> Your goal
Pick out every line that holds the string "scene" and copy it.

> Data lines
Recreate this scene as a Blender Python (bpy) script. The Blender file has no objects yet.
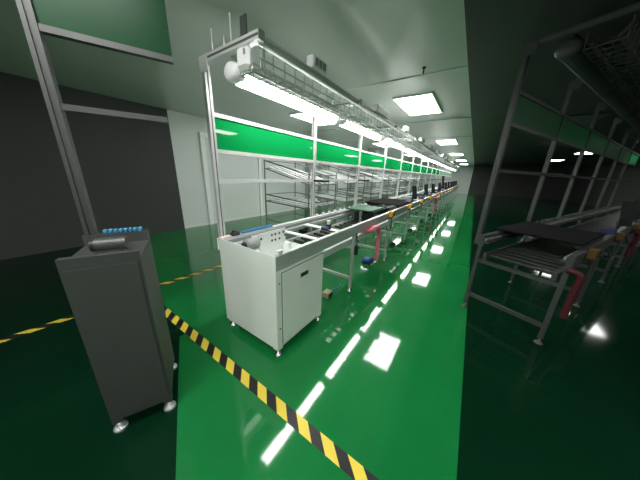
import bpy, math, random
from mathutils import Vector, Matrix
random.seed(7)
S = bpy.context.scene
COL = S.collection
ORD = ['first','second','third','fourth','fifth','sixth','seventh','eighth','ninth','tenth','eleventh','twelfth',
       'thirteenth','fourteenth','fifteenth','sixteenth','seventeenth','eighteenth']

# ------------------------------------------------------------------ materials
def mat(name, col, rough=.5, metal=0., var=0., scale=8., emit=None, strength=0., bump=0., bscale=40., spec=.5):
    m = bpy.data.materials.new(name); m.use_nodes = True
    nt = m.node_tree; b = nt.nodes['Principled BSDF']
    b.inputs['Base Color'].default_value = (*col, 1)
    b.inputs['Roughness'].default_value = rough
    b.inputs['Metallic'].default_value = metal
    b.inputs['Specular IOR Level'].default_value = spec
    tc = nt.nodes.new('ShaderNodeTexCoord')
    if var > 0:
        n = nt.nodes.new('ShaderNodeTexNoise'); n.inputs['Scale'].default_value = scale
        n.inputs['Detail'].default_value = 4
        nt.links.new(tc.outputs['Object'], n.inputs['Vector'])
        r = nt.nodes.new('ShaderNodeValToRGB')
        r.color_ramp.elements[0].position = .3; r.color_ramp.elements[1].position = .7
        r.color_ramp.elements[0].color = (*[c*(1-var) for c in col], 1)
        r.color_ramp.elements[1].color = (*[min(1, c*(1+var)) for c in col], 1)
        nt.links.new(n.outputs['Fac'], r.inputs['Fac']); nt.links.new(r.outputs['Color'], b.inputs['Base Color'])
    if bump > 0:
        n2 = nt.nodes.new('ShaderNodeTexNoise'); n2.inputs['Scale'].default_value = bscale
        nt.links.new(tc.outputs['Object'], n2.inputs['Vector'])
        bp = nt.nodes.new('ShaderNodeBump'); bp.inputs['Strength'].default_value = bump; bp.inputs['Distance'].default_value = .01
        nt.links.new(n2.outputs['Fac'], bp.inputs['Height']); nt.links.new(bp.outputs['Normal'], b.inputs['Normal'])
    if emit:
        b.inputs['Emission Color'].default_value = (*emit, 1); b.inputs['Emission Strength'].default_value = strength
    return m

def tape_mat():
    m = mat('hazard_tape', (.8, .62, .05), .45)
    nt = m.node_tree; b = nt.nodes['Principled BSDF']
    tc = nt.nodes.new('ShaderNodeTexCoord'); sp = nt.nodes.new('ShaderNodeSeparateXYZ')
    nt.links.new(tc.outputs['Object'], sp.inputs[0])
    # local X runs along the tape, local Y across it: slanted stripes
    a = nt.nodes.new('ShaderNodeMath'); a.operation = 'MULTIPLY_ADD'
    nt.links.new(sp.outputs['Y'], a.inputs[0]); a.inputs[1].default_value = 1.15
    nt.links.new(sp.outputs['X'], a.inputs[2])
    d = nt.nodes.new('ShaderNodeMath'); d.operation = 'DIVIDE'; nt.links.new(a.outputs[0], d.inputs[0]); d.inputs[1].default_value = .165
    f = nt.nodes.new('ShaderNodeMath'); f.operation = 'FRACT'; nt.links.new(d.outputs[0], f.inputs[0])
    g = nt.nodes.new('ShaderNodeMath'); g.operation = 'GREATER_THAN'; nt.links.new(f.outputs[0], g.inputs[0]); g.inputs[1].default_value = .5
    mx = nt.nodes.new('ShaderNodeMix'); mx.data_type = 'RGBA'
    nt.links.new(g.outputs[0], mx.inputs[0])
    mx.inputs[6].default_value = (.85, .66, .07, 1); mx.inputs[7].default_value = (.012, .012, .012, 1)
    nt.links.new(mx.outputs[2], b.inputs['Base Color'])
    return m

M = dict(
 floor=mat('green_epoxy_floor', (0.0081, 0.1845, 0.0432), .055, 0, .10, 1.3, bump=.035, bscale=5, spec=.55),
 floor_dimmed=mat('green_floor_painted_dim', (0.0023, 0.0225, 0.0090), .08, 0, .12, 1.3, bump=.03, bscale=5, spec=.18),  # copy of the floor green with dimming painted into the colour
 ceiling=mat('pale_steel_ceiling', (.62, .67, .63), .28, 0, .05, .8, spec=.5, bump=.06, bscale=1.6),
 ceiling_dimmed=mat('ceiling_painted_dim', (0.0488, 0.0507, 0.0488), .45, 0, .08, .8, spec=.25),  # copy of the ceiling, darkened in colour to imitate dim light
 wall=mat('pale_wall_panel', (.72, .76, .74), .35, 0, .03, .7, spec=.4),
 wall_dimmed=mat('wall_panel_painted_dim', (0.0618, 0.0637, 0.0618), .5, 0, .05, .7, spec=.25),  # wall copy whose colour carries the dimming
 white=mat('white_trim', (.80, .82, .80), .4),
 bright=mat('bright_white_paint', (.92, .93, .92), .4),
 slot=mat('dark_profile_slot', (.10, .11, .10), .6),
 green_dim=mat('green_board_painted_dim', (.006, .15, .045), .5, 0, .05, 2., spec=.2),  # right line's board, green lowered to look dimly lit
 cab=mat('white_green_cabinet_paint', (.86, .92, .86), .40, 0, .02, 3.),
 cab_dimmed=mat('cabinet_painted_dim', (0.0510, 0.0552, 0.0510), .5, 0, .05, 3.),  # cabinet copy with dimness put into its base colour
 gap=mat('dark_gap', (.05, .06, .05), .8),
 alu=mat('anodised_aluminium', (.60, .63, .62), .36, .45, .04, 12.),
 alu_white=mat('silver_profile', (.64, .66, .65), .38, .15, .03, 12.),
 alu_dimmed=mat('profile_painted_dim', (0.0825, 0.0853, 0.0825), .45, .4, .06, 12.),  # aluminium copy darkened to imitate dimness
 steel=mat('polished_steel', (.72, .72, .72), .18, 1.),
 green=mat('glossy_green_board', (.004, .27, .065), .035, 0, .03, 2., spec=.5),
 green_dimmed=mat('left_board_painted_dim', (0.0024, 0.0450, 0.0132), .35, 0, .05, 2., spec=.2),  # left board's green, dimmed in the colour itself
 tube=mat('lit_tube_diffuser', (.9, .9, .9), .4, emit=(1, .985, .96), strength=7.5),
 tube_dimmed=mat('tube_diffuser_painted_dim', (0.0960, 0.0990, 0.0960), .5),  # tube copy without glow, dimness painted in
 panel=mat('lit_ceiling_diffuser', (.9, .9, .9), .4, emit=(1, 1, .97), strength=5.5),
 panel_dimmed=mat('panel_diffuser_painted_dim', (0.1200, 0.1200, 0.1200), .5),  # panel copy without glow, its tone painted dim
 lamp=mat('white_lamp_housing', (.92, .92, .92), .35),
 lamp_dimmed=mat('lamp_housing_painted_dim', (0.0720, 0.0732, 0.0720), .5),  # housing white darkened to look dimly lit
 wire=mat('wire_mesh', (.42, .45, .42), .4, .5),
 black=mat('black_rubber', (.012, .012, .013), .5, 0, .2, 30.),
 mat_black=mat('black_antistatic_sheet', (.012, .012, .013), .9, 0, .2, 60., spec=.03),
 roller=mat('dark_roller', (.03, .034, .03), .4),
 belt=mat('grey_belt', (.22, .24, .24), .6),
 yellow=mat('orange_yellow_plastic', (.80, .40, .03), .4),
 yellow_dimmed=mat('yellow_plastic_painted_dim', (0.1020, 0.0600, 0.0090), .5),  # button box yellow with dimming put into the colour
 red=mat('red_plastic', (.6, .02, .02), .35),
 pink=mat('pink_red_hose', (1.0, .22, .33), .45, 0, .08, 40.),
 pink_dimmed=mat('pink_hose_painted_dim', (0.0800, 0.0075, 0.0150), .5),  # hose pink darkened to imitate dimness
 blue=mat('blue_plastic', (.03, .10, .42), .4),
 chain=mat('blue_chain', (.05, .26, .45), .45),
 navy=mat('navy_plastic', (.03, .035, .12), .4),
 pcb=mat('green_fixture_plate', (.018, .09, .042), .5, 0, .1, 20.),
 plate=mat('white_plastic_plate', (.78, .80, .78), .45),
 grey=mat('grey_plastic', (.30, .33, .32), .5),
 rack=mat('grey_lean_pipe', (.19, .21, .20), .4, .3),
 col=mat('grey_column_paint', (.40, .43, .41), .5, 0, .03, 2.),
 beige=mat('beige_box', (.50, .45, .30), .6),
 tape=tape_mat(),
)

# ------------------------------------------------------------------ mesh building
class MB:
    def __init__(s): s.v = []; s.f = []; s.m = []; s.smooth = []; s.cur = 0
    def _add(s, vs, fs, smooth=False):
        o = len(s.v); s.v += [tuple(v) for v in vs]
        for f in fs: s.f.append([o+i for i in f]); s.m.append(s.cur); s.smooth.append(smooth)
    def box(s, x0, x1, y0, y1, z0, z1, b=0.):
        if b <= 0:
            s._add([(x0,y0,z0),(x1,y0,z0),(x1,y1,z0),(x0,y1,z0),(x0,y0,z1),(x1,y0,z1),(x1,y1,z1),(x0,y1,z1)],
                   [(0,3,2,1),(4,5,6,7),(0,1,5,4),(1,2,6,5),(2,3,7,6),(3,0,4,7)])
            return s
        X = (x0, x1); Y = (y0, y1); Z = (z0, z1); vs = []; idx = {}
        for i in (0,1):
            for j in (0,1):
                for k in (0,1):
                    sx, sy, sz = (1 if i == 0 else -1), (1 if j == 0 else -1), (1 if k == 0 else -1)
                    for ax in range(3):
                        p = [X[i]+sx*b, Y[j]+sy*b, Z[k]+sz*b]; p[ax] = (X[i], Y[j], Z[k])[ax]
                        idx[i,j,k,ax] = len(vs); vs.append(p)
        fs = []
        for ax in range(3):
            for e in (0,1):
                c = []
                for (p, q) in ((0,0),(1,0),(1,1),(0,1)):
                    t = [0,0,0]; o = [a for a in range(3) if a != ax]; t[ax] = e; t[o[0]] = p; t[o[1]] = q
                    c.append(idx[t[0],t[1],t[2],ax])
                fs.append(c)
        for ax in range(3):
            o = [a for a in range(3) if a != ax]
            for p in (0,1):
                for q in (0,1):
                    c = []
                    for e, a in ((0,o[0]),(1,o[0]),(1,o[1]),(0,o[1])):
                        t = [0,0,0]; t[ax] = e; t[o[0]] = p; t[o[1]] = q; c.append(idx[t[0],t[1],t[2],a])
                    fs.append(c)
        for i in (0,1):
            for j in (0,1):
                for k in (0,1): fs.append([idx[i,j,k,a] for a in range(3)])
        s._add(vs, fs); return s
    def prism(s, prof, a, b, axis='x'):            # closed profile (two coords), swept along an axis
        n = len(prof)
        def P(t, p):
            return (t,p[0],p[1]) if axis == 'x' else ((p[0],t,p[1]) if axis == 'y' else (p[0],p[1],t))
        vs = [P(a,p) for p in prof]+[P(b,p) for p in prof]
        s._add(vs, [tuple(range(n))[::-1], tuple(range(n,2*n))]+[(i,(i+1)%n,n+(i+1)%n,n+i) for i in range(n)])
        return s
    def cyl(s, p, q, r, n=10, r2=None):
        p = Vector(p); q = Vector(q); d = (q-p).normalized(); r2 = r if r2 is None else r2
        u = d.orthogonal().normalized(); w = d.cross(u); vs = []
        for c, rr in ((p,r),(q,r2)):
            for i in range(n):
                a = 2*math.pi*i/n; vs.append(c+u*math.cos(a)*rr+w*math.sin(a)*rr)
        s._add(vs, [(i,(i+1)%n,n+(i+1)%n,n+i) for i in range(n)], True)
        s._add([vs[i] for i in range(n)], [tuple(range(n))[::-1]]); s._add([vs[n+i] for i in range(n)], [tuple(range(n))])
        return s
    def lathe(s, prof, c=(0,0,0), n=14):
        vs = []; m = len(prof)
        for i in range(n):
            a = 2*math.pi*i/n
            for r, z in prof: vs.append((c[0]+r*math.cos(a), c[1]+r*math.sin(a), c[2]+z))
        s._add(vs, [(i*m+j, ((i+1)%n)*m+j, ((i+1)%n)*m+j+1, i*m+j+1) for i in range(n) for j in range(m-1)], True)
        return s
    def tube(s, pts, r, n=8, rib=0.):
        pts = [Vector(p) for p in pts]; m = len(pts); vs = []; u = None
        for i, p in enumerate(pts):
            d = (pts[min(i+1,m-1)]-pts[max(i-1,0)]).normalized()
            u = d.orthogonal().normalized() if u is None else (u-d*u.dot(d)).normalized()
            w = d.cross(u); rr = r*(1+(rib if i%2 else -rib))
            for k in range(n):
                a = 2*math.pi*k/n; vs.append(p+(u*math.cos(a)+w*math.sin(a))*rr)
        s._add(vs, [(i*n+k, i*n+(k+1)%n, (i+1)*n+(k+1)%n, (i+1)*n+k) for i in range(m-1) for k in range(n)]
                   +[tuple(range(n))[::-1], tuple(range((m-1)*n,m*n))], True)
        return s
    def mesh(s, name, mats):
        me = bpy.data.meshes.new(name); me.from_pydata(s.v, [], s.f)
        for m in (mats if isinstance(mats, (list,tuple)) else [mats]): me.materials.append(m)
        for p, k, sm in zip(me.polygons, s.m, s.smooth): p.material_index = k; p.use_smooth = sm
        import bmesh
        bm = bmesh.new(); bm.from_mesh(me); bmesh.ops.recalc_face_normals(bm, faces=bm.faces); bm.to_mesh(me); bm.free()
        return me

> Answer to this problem
Recreate this scene as a Blender Python (bpy) script. The Blender file has no objects yet.
S = bpy.context.scene